Un Impact sur l’Attractivité Économique
La Tunisie dépend fortement des investissements étrangers, notamment dans l’industrie manufacturière. Les entreprises internationales, attirées par des coûts de main-d’œuvre compétitifs, pourraient revoir leur stratégie face à cette rigidification du marché du travail. Certains craignent que la réforme ne décourage les investisseurs, déjà refroidis par l’instabilité politique et économique du pays.
Pourtant, d’autres voix soulignent que des conditions de travail plus stables pourraient renforcer la productivité et la motivation des employés, ce qui, à long terme, pourrait bénéficier à l’économie. La clé réside dans un équilibre entre protection des travailleurs et flexibilité pour les entreprises.
Avantages et risques de la réforme :
- Avantages : Stabilité pour les travailleurs, amélioration des conditions de travail, renforcement des droits sociaux.
- Risques : Licenciements après période d’essai, frein à l’embauche, impact sur les investissements étrangers.

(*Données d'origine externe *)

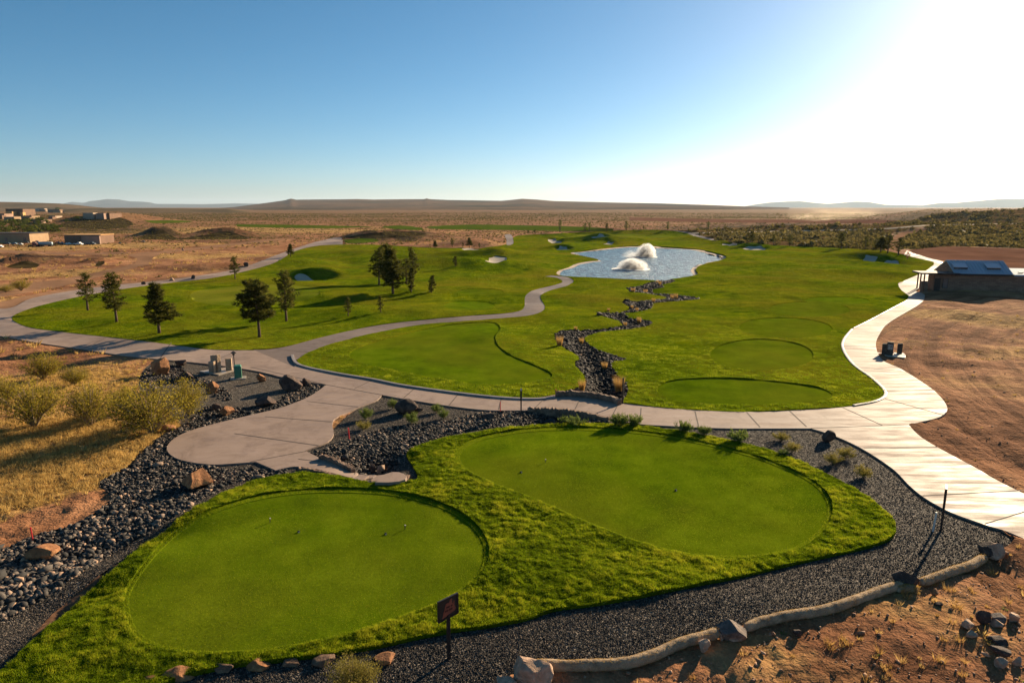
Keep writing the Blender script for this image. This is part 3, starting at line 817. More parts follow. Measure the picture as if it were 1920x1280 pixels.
def ground_attrs(x, y):
    r = np.hypot(x, y)
    dry = 0.25 + gaussmask(x, y, [(120, 880, 8, 6, 0.8), (60, 830, 8, 6, 0.75), (250, 800, 6, 5, 0.7), (30, 740, 9, 7, 0.45), (20, 950, 4, 2.5, 0.8), (100, 560, 14, 4, 0.5), (60, 515, 20, 6, 0.6), (200, 462, 30, 12, 0.7), (400, 480, 30, 10, 0.45), (380, 432, 60, 40, 0.75), (560, 433, 60, 30, 0.7),
                              (1560, 1250, 4, 2, 0.35), (1700, 1150, 4, 2, 0.3), (1850, 640, 8, 8, 0.2), (840, 440, 30, 20, 0.2), (1000, 436, 40, 20, 0.3), (1880, 600, 10, 4, 0.6)])
    dry = dry - gaussmask(x, y, [(120, 660, 8, 4, 0.4), (160, 950, 3, 1.4, 0.8), (60, 980, 3, 1.2, 0.6), (350, 500, 16, 6, 0.4), (270, 490, 12, 5, 0.4)])
    plain = sst(330, 700, r)
    scrub = np.clip(sst(150, 260, r) * (0.75 + 0.4 * sines(x, y, 90, 31)), 0, 1) * (1 - 0.75 * sst(1200, 3000, r))
    scrub = np.maximum(scrub, gaussmask(x, y, [(850, 448, 50, 22, 1.0), (1500, 445, 120, 40, 1.0), (1850, 445, 100, 60, 1.0), (300, 412, 200, 200, 0.9)]))
    scrub = scrub * (1 - gaussmask(x, y, [(420, 436, 60, 22, 1.0), (200, 463, 40, 12, 0.9)]))
    dark = gaussmask(x, y, [(300, 444, 7, 22, 1.0), (425, 445, 14, 22, 1.0), (740, 446, 16, 24, 1.0), (680, 456, 9, 12, 0.8), (180, 430, 27, 75, 0.95), (115, 415, 20, 50, 0.5), (48, 492, 3.5, 2, 0.7), (188, 492, 2.5, 1.6, 0.7), (415, 507, 7, 1.6, 0.9), (480, 455, 10, 3, 0.6), (1330, 434, 60, 20, 0.8), (1440, 436, 60, 50, 0.6), (1600, 440, 60, 50, 0.5), (1850, 445, 90, 70, 0.5), (1850, 396, 130, 60, 0.6), (150, 880, 7, 1.6, 0.15)])  # mound entries put the shade of their near sides into the ground colour
    dark = np.clip(dark * (1.1 + 0.8 * sines(x, y, 9, 33)), 0, 1)
    rut = np.where((x > 14) & (r < 100), np.hypot(x - 85, y - 20), 0.0)
    return dict(dry=np.clip(dry, 0, 1), plain=plain, scrub=scrub, dark=dark, rut=rut)

# (class, object, material, offset above the relief, use relief without the stream, depth of the edge wall)
NEAR = lambda r: 1 - sst(60, 140, r)
spec = {
 'ground': ('ground', 'desert', 0.0, False, 0.0), 'road': ('dirt_road', 'road', 0.0, False, 0.0), 'darksoil': ('bare_soil', 'darksoil', 0.0, False, 0.0),
 'scrubland': ('scrub_slope', 'scrubland', 0.0, False, 0.0), 'lavamound': ('lava_mound', 'lavamound', 0.0, False, 0.0),
 'gradedsoil': ('graded_soil', 'gradedsoil', 0.0, False, 0.0), 'farroad': ('far_road', 'farroad', 0.05, False, 0.1), 'fargreen': ('far_fairway', 'fargreen', 0.0, False, 0.0),
 'gravel': ('gravel_bed', 'gravel', 0.0, False, 0.0), 'bedsoil': ('stone_bed', 'bedsoil', -0.03, False, 0.0), 'rough': ('long_grass_ground', 'rough', 0.10, True, 0.25),
 'path': ('path', 'concrete', 0.07, True, 1.1), 'pale': ('pale_path', 'concrete_pale', 0.08, True, 0.3), 'asphalt': ('branch_path', 'asphalt', 0.05, True, 0.2),
 'turf': ('fairway', 'turf', 0.09, False, 0.5), 'stream': ('dry_stream_bed', 'bedsoil', -0.05, False, 0.0), 'green1': ('putting_green', 'green', 0.07, False, 0.1),
 'green2': ('putting_green', 'green', 0.07, False, 0.1), 'shore': ('shore', 'beach', -0.05, False, 0.3), 'pond': ('pond', 'water', 0.0, False, 0.0),
}
for i in range(1, 12):
    spec['sand%d' % i] = ('sand_bunker', 'sand', -0.02, False, 0.0)
    spec['tee%d' % i] = ('tee_box', 'tee', 0.03, False, 0.0)
for i in (5, 6, 7, 9, 10):
    spec['tee%d' % i] = ('tee_box', 'tee', 0.055, False, 0.0)
spec['colour_lit_rim'] = ('tee_collar', 'colour_lit_rim', 0.045, True, 0.05)
spec['tee1'] = ('tee_box', 'tee', 0.032, True, 0.0); spec['tee2'] = ('tee_box', 'tee', 0.032, True, 0.0)
CLSZ = {}
EDGE_R = P([1920, 1832, 1751, 1704, 1774, 1735, 1642, 1667, 1733, 1754, 1960], [928, 881, 837, 798, 770, 722, 648, 606, 560, 550, 556])[:, :2]
near_rough = lambda x, y, r: (0.045 * sines(x, y, 0.9, 41) + 0.03 * sines(x, y, 0.45, 42)) * (1 - sst(35, 55, r))
for cls in cls_names:
    sel = TC == cid[cls]
    if not sel.any(): continue
    nm, mt, off, useb, wall = spec[cls]
    F = TF[sel]
    ids, inv = np.unique(F, return_inverse=True)
    F = inv.reshape(F.shape)
    x, y = VX[ids, 0], VX[ids, 1]
    z = (HB[ids] if useb else HZ[ids]) + off
    if cls in ('ground', 'darksoil'):
        z = z + near_rough(x, y, RR[ids]) + 0.08 * sines(np.hypot(x - 85, y - 20), y * 0.06, 1.3, 46) * (x > 14) * (1 - sst(60, 90, RR[ids])) + 0.17 * sines(x, y, 5.5, 45) * (x > 14) * sst(16, 24, RR[ids]) * (1 - sst(90, 120, RR[ids])) * sst(0, 3, seg_dist(x, y, EDGE_R))
    if cls == 'rough':
        z = z + 0.035 * sines(x, y, 1.3, 43)
    if cls == 'turf':
        z = z + 0.03 * sines(x, y, 2.2, 44) * (1 - sst(50, 90, RR[ids]))
    if cls == 'pond':
        z = np.full(len(ids), POND_Z)
    if cls == 'shore':
        z = np.where(in_poly(x, y, pondw), POND_Z - 0.05, np.maximum(z - 0.12, POND_Z))
    zz = np.zeros(len(VX)); zz[ids] = z; CLSZ[cls] = zz
    V = np.stack([x, y, z], -1)
    midx = np.zeros(len(F), int)
    if wall > 0:
        E = np.concatenate([F[:, [0, 1]], F[:, [1, 2]], F[:, [2, 0]]])
        key = np.sort(E, 1); _, fi, cnt = np.unique(key, axis=0, return_index=True, return_counts=True)
        B = E[fi[cnt == 1]]
        bi, binv = np.unique(B, return_inverse=True); binv = binv.reshape(B.shape)
        low = V[bi].copy(); low[:, 2] -= wall
        n0 = len(V); V = np.concatenate([V, V[bi], low])
        a, b = n0 + binv[:, 0], n0 + binv[:, 1]; la, lb = a + len(bi), b + len(bi)
        F = np.concatenate([F, np.stack([b, a, la], -1), np.stack([b, la, lb], -1)])
        midx = np.concatenate([midx, np.ones(2 * len(B), int)])
    attrs = None
    if cls == 'ground':
        attrs = ground_attrs(V[:, 0], V[:, 1])
    mats = [M[mt], M['bank'] if cls in ('shore', ) else M[mt]]
    o = mesh_obj(nm, V, F, mats, None, False, attrs, midx)
    o.data.polygons.foreach_set("use_smooth", midx == 0)
    tag(o, kind='structure')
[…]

Vers un Modèle Plus Équitable ?
Cette réforme marque un tournant dans la politique sociale tunisienne. Elle reflète une volonté de rompre avec des décennies de précarité, mais son succès dépendra de son application et de l’accompagnement des acteurs économiques. Les mois à venir seront cruciaux pour évaluer si cette mesure peut réellement transformer le marché du travail sans nuire à la compétitivité du pays.
En attendant, les Tunisiens, qu’ils soient travailleurs ou employeurs, observent avec un mélange d’espoir et d’appréhension. La promesse d’une vie plus stable est séduisante, mais le chemin pour y parvenir s’annonce semé d’embûches. Une chose est sûre : cette réforme ne laissera personne indifférent.